Failure mechanism of sulfurized polyacrylonitrile (SPAN) cathode induced by boron-contained lithium salt

Sulfurized polyacrylonitrile (SPAN) is deemed as the most promising lithium-sulfur (Li-S) batteries cathode owing to high sulfur utilization degree and stable cycling performance. However, abnormal high initial capacity of 2683.2 mA h g^-1 and severe degradation (100.5 mA h g^-1, 100 cycles) induced by LiDFOB salt are observed in our work. To conduct in-depth research on related mechanism, LiPF₆ and LiTFSI based batteries are tested as fair comparisons and relatively cycling performances are exhibited.
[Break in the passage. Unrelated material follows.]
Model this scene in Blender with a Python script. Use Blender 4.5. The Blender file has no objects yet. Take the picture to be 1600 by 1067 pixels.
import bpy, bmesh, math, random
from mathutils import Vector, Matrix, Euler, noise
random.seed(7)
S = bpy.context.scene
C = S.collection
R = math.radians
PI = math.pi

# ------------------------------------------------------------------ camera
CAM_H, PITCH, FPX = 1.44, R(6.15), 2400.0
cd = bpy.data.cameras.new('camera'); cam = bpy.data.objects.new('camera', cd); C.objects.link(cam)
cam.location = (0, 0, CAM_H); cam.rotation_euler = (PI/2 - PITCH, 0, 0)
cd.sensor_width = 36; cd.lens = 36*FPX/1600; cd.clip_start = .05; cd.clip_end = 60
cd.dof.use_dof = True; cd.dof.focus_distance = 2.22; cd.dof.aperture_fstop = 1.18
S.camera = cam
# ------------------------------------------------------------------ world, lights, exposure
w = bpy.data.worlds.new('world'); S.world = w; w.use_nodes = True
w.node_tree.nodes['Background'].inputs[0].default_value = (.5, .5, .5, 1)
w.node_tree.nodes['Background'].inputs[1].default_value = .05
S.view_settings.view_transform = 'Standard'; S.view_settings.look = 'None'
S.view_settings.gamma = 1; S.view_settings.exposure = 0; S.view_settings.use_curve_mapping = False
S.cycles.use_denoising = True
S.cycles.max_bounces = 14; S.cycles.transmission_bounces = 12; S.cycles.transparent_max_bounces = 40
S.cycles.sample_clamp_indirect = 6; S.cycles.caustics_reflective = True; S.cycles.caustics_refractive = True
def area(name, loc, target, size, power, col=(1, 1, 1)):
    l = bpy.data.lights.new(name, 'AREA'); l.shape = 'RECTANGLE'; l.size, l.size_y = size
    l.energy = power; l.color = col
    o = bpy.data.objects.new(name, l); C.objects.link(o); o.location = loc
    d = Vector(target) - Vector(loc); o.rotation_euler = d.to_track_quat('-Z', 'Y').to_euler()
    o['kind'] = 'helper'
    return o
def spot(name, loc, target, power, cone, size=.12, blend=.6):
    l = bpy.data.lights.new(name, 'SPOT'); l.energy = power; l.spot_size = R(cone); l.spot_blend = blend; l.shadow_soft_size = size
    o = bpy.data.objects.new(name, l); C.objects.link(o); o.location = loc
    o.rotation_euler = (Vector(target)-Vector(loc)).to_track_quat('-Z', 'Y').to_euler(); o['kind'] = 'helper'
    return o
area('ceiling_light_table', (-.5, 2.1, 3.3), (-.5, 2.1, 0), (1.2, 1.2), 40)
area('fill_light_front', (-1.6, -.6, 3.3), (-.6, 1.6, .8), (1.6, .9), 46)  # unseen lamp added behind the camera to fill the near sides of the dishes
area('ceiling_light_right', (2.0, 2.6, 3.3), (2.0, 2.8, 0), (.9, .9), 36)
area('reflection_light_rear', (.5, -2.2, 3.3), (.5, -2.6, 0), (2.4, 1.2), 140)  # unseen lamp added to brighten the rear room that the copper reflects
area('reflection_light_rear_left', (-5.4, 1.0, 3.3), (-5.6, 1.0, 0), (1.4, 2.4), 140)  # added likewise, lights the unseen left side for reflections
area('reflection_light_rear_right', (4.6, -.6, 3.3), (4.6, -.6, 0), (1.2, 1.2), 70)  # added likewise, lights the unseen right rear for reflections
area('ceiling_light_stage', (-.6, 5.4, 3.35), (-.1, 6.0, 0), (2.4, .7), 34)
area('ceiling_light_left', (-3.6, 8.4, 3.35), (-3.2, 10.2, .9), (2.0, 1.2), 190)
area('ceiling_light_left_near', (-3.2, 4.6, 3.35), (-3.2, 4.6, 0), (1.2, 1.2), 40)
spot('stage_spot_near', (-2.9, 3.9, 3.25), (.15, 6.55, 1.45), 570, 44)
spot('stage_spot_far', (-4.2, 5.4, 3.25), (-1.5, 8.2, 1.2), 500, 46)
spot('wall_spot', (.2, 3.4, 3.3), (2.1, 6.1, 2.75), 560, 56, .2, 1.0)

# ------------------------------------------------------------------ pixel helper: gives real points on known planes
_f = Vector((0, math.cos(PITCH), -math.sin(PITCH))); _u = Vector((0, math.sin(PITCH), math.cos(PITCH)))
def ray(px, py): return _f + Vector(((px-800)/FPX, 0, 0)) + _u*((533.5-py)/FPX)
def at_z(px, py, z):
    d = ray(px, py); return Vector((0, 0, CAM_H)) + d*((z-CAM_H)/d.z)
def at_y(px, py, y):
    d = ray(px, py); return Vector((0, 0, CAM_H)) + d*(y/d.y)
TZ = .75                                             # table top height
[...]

The electrochemical performance of electrolyte and the interfacial properties of cycled Li anode are compared, then the impact of Li ion transfer and parasitic interface reactions are excluded. Synchrotron-based pair distribution function (PDF) and Raman spectroscopy tests indicate that new B-S bonds are generated on SPAN during the first discharge process in LiDFOB based battery, while the insertion of Li ions on S sites are greatly suppressed. Density functional theory method suggests that active S sites after S-S bond cleavage will be attacked and bonded by B from DFOB^-, which is hard to break and continuously inhibit effective reactions between Li ions and S, leading to serious irreversible battery degradation. The failure mechanism of SPAN cathode induced by boron-contained lithium salt are further verified by LiBOB.